GOAL OF THE EXERCISE
Everything from the line containing "Write the bpy" to the line containing "scene.camera = cam", both lines included, must be copied exactly; nothing else should be.

DATA SHOWN
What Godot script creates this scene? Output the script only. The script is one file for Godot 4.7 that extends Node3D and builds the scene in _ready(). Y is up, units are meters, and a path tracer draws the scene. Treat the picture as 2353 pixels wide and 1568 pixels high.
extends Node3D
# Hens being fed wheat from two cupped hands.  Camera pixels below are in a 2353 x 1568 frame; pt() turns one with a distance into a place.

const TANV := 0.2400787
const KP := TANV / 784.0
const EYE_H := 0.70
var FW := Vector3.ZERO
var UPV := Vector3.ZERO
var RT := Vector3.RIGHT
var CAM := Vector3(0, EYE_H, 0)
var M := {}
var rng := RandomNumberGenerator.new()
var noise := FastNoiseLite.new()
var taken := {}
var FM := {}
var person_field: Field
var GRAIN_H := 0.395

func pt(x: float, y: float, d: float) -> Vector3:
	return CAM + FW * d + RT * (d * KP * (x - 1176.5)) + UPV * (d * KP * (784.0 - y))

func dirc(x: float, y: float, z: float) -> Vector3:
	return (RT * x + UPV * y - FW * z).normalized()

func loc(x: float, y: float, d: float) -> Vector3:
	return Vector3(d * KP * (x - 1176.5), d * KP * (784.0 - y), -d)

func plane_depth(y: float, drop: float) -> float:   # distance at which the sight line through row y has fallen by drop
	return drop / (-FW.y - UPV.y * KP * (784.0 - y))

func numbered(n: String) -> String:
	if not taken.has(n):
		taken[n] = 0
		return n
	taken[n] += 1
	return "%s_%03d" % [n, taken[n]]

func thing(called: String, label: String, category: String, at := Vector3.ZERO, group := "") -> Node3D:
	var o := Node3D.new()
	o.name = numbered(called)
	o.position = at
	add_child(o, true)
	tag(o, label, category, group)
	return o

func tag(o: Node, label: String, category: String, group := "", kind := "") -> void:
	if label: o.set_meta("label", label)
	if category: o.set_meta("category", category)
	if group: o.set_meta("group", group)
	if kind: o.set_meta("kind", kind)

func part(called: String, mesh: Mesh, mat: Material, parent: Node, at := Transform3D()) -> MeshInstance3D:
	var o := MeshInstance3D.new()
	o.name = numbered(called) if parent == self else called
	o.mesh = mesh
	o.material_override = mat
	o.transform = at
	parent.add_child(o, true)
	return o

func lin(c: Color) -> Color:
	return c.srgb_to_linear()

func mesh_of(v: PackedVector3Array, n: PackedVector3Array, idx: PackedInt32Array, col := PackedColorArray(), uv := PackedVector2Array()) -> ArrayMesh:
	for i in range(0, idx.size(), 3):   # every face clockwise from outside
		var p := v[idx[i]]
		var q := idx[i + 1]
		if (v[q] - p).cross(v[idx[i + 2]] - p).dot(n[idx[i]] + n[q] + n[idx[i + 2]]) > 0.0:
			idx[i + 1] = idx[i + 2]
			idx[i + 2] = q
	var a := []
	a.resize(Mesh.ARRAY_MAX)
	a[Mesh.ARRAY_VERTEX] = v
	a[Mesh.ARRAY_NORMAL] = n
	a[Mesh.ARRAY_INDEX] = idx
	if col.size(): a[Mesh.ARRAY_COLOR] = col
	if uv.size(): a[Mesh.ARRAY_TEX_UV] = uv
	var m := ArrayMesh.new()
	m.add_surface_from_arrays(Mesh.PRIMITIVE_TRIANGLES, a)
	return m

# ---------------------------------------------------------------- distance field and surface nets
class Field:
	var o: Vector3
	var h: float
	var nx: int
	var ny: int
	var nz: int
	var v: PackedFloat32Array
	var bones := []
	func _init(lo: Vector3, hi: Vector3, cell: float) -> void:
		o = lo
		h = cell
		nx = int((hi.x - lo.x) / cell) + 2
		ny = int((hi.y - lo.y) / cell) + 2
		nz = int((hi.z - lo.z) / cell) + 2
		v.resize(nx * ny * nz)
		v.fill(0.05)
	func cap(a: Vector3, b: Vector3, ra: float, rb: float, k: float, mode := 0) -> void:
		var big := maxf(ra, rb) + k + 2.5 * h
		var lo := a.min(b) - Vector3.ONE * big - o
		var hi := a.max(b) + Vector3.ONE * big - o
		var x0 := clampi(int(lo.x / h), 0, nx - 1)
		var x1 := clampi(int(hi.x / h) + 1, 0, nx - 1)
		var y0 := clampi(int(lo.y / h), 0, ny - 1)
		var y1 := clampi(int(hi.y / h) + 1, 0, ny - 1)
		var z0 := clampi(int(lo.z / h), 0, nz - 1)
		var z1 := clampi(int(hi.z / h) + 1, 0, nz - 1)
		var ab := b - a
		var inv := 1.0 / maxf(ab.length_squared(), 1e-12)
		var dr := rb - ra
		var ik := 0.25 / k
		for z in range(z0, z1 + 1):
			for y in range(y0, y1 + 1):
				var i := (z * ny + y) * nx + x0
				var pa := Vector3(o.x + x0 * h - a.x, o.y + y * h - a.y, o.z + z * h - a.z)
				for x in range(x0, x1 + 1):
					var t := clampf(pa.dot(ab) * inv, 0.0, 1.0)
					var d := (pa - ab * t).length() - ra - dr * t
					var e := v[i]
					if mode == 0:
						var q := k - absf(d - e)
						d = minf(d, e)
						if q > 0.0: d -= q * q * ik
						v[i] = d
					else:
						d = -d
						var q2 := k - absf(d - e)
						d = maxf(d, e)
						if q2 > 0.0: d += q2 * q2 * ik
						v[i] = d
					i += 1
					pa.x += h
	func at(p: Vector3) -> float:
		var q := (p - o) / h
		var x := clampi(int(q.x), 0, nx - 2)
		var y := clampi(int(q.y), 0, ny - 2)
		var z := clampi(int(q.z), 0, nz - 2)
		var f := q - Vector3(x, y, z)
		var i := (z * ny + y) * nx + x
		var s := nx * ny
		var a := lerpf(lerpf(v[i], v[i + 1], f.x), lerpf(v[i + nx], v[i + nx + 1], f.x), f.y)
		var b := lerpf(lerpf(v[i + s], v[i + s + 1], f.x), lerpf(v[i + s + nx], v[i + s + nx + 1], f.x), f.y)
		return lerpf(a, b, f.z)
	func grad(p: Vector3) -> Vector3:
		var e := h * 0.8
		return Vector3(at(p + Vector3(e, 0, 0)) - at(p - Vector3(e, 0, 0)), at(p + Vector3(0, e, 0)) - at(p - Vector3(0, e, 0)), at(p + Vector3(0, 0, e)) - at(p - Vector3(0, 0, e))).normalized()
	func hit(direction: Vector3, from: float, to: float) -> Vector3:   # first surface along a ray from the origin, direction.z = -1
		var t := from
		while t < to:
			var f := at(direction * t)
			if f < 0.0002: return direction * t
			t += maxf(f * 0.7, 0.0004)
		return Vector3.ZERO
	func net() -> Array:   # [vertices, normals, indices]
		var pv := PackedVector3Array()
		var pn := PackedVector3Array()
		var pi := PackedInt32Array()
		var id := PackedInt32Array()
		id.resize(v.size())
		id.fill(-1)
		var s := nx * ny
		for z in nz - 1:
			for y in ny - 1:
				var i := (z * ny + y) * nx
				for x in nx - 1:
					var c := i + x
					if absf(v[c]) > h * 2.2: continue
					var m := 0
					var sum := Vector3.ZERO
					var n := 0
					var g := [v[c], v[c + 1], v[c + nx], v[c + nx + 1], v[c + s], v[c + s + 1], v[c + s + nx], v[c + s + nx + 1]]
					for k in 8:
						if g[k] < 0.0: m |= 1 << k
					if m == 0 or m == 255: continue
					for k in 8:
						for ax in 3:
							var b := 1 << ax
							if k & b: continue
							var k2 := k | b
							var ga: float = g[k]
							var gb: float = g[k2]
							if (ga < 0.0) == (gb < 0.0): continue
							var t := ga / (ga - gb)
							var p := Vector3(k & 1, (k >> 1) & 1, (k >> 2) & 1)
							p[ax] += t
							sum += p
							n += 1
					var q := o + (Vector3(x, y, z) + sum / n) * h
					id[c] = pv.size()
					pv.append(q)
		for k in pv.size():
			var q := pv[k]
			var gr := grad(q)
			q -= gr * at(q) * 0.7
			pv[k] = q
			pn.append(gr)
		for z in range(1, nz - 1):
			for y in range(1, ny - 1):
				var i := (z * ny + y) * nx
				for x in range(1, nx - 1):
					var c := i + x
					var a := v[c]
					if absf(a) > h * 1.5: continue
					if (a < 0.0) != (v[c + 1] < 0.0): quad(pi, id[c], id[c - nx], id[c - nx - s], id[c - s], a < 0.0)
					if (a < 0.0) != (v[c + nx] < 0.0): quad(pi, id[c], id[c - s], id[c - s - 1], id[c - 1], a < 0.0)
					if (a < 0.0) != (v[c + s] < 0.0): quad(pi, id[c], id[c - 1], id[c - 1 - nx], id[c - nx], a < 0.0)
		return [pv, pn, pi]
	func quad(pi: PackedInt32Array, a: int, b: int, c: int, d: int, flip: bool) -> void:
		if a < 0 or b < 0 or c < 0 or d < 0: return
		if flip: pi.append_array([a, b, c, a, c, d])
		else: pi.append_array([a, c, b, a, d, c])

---

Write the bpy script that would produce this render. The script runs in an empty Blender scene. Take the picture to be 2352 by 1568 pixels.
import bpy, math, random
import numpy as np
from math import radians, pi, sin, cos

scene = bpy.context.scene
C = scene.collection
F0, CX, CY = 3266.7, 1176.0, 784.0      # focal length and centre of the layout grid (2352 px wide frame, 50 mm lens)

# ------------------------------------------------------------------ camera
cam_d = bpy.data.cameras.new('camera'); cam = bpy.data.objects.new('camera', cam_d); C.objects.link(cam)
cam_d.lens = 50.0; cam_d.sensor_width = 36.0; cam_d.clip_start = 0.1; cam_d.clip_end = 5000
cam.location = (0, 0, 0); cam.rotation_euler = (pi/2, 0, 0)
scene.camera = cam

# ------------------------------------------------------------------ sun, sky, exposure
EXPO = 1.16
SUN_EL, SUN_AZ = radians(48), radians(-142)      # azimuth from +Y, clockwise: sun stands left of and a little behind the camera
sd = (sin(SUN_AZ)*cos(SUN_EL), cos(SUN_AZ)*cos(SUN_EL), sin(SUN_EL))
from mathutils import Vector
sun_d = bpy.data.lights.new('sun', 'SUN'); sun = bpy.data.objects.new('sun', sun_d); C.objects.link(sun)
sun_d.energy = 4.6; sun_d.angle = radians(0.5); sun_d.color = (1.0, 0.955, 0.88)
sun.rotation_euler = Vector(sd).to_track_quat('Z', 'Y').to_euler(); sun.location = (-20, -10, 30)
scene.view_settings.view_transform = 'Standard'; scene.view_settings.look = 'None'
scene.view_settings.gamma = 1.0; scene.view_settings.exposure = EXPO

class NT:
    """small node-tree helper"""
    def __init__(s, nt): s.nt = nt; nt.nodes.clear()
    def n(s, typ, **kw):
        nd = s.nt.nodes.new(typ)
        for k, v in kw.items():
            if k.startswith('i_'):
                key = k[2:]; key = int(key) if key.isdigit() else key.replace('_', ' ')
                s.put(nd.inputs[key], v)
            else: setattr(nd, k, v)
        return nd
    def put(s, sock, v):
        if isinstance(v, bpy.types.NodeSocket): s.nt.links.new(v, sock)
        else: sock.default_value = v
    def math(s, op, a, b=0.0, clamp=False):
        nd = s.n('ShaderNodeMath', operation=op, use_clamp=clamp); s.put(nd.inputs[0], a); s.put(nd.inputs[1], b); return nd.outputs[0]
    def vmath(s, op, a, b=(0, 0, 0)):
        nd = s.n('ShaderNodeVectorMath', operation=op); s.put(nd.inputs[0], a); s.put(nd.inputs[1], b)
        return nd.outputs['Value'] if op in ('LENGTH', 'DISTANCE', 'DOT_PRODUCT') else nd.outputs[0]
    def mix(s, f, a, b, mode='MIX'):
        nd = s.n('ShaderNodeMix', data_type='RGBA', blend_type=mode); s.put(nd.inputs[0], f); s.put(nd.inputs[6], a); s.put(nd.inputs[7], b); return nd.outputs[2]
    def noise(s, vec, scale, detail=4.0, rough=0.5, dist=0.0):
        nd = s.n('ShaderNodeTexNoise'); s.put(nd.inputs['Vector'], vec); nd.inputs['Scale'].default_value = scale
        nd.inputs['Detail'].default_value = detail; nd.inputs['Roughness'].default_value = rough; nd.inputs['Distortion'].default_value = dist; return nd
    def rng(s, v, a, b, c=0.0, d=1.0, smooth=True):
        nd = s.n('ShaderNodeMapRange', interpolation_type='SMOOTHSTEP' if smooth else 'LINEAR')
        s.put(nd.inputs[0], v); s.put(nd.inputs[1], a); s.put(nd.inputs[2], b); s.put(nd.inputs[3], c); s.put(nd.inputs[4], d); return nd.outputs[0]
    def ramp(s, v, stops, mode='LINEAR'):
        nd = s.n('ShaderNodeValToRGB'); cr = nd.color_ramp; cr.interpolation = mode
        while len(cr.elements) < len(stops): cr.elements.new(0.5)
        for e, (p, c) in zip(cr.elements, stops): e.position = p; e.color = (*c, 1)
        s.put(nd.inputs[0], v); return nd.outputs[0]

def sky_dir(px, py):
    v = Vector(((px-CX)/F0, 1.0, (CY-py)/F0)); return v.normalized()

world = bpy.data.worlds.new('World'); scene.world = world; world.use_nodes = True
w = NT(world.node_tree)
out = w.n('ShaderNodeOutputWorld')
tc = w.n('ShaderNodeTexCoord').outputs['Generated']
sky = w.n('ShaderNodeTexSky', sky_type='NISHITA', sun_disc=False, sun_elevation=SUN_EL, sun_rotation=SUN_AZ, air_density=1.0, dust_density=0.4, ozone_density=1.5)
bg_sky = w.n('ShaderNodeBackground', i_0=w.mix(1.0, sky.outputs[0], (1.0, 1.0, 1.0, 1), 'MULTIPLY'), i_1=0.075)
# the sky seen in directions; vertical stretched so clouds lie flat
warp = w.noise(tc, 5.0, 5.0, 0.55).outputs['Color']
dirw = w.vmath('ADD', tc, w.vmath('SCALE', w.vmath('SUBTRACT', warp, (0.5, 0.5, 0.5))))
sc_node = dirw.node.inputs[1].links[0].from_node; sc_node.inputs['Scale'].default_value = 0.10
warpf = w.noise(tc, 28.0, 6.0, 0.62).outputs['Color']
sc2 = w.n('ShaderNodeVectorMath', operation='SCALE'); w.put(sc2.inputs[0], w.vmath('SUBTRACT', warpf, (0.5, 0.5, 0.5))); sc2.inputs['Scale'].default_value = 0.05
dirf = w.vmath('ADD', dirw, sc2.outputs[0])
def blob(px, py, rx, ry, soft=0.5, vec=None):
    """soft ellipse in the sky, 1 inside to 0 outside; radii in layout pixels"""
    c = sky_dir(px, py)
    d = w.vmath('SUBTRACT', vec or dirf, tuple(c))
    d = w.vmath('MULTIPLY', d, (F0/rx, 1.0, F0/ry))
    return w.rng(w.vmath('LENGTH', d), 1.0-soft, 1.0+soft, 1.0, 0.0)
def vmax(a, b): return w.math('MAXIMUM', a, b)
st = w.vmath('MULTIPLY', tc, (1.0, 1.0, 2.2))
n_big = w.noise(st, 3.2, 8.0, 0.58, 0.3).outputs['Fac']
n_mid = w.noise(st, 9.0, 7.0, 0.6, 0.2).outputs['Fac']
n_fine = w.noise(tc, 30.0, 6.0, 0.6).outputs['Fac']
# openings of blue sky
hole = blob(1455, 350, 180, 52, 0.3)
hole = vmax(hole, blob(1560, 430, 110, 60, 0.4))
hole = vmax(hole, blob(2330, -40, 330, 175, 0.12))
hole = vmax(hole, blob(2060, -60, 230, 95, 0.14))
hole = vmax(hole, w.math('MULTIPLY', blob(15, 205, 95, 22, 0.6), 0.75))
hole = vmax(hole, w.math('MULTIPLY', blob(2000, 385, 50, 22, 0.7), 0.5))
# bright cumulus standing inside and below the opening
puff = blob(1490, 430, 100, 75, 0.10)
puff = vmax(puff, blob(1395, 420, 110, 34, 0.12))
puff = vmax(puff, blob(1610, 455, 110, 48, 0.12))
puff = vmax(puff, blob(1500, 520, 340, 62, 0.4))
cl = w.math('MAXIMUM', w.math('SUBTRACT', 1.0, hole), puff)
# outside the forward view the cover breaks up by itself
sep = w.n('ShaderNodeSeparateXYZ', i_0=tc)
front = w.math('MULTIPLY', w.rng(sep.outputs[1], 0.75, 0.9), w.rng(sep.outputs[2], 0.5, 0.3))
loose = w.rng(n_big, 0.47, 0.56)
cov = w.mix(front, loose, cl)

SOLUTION
Write the bpy script that would produce this render. The script runs in an empty Blender scene. Take the picture to be 2352 by 1568 pixels.
import bpy, math, random
import numpy as np
from math import radians, pi, sin, cos

scene = bpy.context.scene
C = scene.collection
F0, CX, CY = 3266.7, 1176.0, 784.0      # focal length and centre of the layout grid (2352 px wide frame, 50 mm lens)

# ------------------------------------------------------------------ camera
cam_d = bpy.data.cameras.new('camera'); cam = bpy.data.objects.new('camera', cam_d); C.objects.link(cam)
cam_d.lens = 50.0; cam_d.sensor_width = 36.0; cam_d.clip_start = 0.1; cam_d.clip_end = 5000
cam.location = (0, 0, 0); cam.rotation_euler = (pi/2, 0, 0)
scene.camera = cam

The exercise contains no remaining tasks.